An exit through the rear is her usual response during robberies, she says. “They used to take money or things and leave us alone. But of late, they have started this trend where they will definitely hit you.”

Retailers paying the price

Retail NZ’s Public Affairs and Policy Manager Aimie Hines says retailers are paying an undue cost for crime, and it goes beyond just items lost during robberies. There’s staff training to think of, and protections that retailers have put inside or outside their stores. And the cost of insurance, for example, has risen rapidly, she says.

Taher Ketan couldn’t agree more. “$2500 insurance excess for every incident,” he says. “And the premiums - end of the day, there is almost no point in having insurance.”

The retail sector runs on small margins, says Hines, and extra costs means retailers in Aotearoa are downsizing or downgrading their insurance, which increases the risks, especially for small and medium enterprises. “The retail sector employs more than 200,000 people and they deserve to go to work in a safe place,” she says.

But in talking to dairy shop owners who have borne the brunt of retail crime, it is easy to see that “safe” isn’t what they feel in their workplaces, even in the wake of government announcements to take on retail crime.

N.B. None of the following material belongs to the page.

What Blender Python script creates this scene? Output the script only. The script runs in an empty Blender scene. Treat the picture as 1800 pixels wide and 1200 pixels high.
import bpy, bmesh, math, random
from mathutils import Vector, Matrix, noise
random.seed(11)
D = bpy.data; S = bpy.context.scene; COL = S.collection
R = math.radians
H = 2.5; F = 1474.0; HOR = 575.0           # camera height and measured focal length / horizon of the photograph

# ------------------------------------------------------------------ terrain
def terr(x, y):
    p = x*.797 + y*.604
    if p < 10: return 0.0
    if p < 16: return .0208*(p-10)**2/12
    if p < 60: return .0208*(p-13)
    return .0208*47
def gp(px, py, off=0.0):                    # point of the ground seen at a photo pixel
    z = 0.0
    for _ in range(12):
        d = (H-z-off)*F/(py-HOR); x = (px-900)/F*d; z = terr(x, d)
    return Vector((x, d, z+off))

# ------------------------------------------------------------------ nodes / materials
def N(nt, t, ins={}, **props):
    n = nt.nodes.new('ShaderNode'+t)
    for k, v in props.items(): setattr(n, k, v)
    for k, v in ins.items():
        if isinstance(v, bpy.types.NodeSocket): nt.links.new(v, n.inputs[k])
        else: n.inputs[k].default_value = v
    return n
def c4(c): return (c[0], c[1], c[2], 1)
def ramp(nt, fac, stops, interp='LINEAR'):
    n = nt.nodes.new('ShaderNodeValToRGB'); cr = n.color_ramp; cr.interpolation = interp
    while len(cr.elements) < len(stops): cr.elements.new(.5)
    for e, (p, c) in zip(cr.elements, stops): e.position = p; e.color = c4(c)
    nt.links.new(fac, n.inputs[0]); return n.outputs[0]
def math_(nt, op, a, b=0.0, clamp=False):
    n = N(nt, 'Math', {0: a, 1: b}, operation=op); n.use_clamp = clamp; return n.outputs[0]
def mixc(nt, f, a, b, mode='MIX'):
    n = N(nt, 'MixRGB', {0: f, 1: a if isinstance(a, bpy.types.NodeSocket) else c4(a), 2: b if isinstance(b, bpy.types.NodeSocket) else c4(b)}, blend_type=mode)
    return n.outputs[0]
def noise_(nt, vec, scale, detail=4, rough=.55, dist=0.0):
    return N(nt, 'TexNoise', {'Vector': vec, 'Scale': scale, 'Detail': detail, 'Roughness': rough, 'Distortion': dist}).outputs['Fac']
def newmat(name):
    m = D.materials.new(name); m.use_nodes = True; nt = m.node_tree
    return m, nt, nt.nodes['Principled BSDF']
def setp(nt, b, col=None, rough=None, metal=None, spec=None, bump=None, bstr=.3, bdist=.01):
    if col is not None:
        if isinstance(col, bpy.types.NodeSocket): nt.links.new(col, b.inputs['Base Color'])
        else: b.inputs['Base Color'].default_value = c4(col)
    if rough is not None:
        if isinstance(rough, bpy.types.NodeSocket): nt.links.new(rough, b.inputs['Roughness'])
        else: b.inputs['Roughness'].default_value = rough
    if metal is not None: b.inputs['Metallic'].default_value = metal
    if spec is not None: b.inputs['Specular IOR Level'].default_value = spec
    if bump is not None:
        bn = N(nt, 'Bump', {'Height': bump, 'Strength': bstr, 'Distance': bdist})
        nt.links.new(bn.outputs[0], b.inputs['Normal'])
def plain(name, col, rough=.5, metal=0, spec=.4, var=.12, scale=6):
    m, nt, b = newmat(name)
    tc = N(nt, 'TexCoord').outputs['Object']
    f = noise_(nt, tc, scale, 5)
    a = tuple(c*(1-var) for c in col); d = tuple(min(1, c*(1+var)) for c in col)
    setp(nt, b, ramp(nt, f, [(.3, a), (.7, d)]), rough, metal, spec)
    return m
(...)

“Janak (Patel) came from the same town as me,” says Bhavana Patel of Jyotis Dairy. “They killed him- kept hitting him until he died. Nothing happened.” Such incidents lead not only to hopelessness but also fear, she says. “I am a little scared of anyone walking in now. Like they will attack me.”

When asked about how she feels about the government’s announcements, she says “if they said they will do something, they probably will. They should.”